Four Famous Critics Who Write the Movie Reviews You Love (To Hate)
Film critics hail from many walks of life, but they share a love of movies -- and a love of language. Almost all of the famous film critics you encounter on television or online today began reviewing in print. Here's how four of them made a start.
Roger Ebert
Ebert began his writing career as a high-school sports journalist in Champaign, Illinois. After he studied literature, journalism, and creative writing at the University of Illinois, Ebert began to pen free-lance movie reviews during grad school.

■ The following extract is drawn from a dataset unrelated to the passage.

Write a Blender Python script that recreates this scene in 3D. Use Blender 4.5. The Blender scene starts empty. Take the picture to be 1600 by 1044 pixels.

The Chicago Sun-Times offered him a trial stint as a movie critic in 1967, and he has been there since.
Leonard Maltin
Maltin was a young film critic, publishing his own journal -- the Film Fan Monthly -- at age 15. He went on to New York University, where he completed a journalism degree. For years, Maltin sold free-lance articles to film magazines, eventually landing regular movie reviews in Variety and TV Guide.
Pauline Kael
Kael, born on a chicken farm in Petaluma, California, rose to prominence as The New Yorker Magazine film critic from 1967-1991. She failed to graduate from UC Berkeley in the 1950s, but found work as a movie reviewer for radio station KPFA. After freelancing reviews for years, Kael became the film critic at McCalls Magazine, but her rant against the popular Sound of Music got her fired.
Michael Medved
Medved took a circuitous route to movie reviewing. Raised by a defense-contractor father, Medved went to Yale University and Yale Law School. After a short-lived screenwriting career in Hollywood in the 1970s, he began penning conservative political books, which eventually led to a movie reviewing opportunity at CNN.